Gareth Bale is currently sidelined with a calf tear (Getty)

This is not Bale’s fault, of course. In most other top sides in the world, he would easily be the main man, and represent the focal point of such a collective. Because of the players available to Zidane and the fact a historic talent like Cristiano Ronaldo demands the team be built in a certain way, though, Bale does not quite have a natural role in the team. It is often like he is being shoe-horned in.

That is not the case with Isco. He has an obvious place. Given the drastic difference in Real’s fluidity when the 25-year-old is in the side, it is actually almost as if he was deliberately designed to pin this specific arrangement of players together. He is that effective.

The decision on whether he plays could well affect this final more than anything.

Some of the more conspiratorial voices around the Bernabeu also feel that it could represent something of an acid test on Zidane’s will as a manager, or even Bale’s future.

Isco was Real's best player against Atletico on Wednesday (Getty) (Getty Images)

If he plays, they feel it represents bending the side to the most expensive signings.
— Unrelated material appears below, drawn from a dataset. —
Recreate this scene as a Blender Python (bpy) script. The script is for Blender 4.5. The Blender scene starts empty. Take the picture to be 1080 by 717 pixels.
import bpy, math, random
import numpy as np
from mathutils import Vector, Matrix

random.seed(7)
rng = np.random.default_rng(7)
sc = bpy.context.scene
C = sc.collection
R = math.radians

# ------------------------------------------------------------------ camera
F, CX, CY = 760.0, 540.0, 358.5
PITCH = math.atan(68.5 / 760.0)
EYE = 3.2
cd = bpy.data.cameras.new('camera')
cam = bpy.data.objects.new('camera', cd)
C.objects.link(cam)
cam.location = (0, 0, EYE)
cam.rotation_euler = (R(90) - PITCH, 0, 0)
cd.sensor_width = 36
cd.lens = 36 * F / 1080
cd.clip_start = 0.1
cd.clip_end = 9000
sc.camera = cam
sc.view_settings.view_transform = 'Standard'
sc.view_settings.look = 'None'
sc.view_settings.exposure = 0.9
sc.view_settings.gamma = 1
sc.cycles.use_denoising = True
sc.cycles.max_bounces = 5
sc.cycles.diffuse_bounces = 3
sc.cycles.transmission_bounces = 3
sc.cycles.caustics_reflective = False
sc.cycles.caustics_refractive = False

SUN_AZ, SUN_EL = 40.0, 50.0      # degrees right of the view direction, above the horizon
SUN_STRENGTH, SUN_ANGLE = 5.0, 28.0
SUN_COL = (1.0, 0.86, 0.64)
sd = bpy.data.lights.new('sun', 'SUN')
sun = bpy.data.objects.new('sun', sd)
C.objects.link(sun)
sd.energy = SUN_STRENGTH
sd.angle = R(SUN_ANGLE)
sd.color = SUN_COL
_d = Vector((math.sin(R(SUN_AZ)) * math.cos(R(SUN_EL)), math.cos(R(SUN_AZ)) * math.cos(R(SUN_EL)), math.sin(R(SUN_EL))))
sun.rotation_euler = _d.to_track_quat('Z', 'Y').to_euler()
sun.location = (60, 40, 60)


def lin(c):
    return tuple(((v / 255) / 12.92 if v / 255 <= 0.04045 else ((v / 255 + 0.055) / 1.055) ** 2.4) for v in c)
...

If he doesn’t, it could well mean Real are willing to sell.

That is all conjecture and hearsay.

What is not conjecture and hearsay is that Real president Florentino Perez remains a massive admirer of Bale, but that other influential figures amid the Bernabeu hierarchy feel the recent team performances might mean it is time to sell him and thereby fund bigger purchases elsewhere. Manchester United are known admirers.

Cardiff could yet end up Bale’s farewell game, then… or it could still represent his arrival at his absolute peak.

Nothing is yet certain and who would bet against him doing what he did in Lisbon against Atletico in his debut Real season and banishing all doubt by scoring the key winning goal?

Before any such big moments, though, a big decision will have to be made.